Turning off our lights is a symbol of our commitment to sustainable energy for all, he said in a statement. We need to fuel our future with clean, efficient and affordable energy.
The one hour when lights go out in cities across the globe is the symbolic heart of the event. Ridley knew that he had to have the symbolic on the front end of it, but the campaign aims to be so much more.
Earth Hour is bigger than one hour of lights out and organizers are trying to get that message across this year by asking participants to go beyond the hour, using the symbolism of the event as a catalyst to engage in discussions about facilitating a sustainable lifestyle.
Earth Hour is not a blackout in the traditional sense. Only non-essential lights will be turned off by those that choose to partake. It's a voluntary action by its participants to show their commitment to an act of change that benefits the entire planet.
As the organizers put it: From melting sea ice in the Arctic to a looming deforestation disaster in the Amazon, coral bleaching in the Great Barrier Reef to a drought induced famine in the Horn of Africa. It's time to act.
This year, Earth Hour and WWF ask participants to accept and make their own Earth Hour challenges on YouTube at www.youtube.com/earthhour. It's part of the new I Will if You Will campaign that intends to engage a growing global community to go beyond the hour and coordinate their efforts publicly through Facebook, Twitter, Google+, and other platforms. The idea is yet another way Earth Hour has used social media to rapidly unite the globe around its cause.
The aggregate of everyone's actions is more powerful than the individual, Ridley said. So we're encouraging individuals or organizations to be the inspiration - anyone can be the inspiration to make change and they can share it.

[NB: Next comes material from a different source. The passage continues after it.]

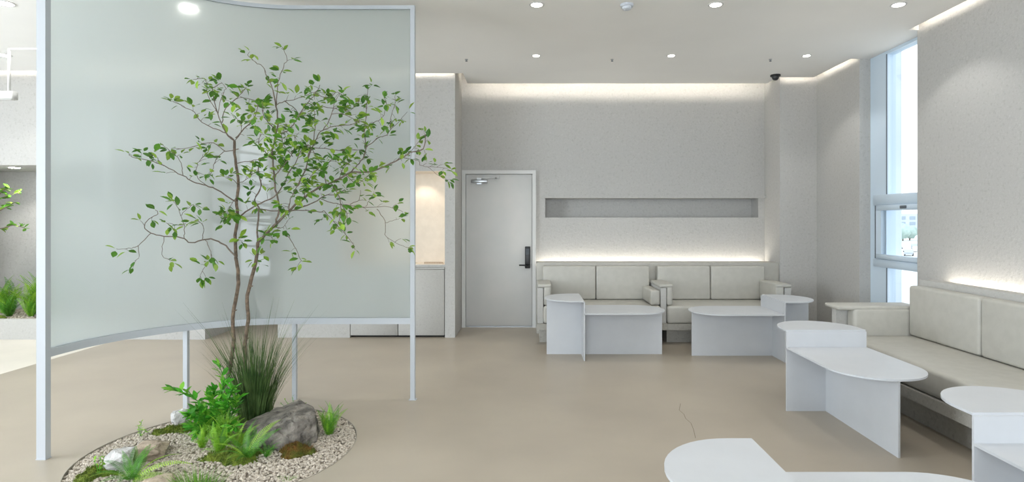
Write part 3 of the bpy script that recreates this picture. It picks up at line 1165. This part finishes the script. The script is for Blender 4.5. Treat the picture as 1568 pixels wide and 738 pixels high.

Further proof that Earth Hour is broadening its scope and moving beyond the hour came when it announced in February that its global headquarters would move from Sydney to Singapore.
Ridley said they wanted to capitalize on the incredible growth in the region.
Back at the beginning, we had a kind of one-place plan, he said. It was like, if we can do this, we can then take it beyond the hour. Since then, it's had truly amazing growth and the long-term idea is to create an interconnected global community sharing opportunities, challenges, and ideas around the broader goal.
It sounds very naïve, he said. And maybe it is. But it's what we're trying to do.